Пантагрюэлю эта теория представляется убедительной, и он дает ей свое объяснение:
— Это все равно что факел или же свеча: пока в них еще теплится жизнь, они озаряют всех, все вокруг освещают, каждому доставляют радость, каждому оказывают услугу своим светом, никому не причиняют зла, ни в ком не вызывают неудовольствия, но, потухнув, они заражают дымом и чадом воздух, всем и каждому причиняют вред и внушают отвращение. Так и эти чистые и великие души: пока они не расстались с телом, их соседство мирно, полезно, отрадно, почетно. В час же, когда они отлетают, на островах и материках обыкновенно наблюдаются сильные сотрясения воздуха, мрак, гром, град, подземные толчки, удары, землетрясения, на море — буря и ураган, и все это сопровождается стенаниями народов, сменой религий, крушением царств и падением республик.
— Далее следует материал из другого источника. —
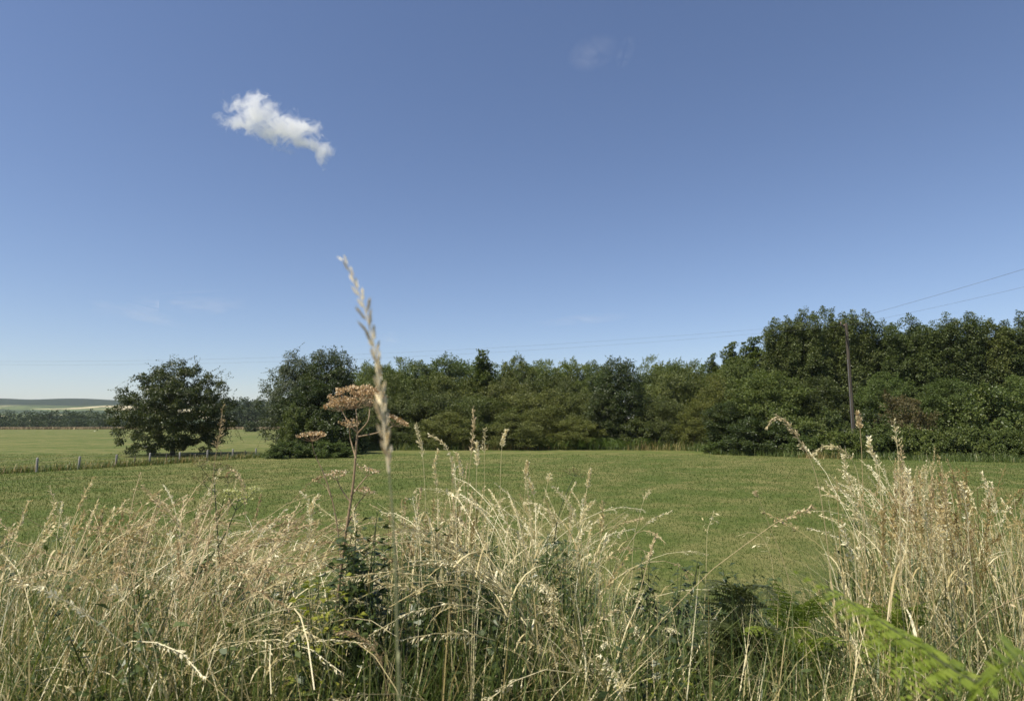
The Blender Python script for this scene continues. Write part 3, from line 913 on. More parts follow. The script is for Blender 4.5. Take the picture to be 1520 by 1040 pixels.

Тут берет слово Эпистемон, которого в данный момент можно отождествить с автором, и в подтверждение мысли Пантагрюэля ссылается на одно недавнее и памятное событие:
— Мы недавно уверились в том воочию на примере кончины доблестного и просвещенного рыцаря Гильома дю Белле. Пока он был жив, Франция благоденствовала, и все ей завидовали, все искали с ней союза, все ее опасались. А после его кончины в течение многих лет все смотрели на нее с презрением.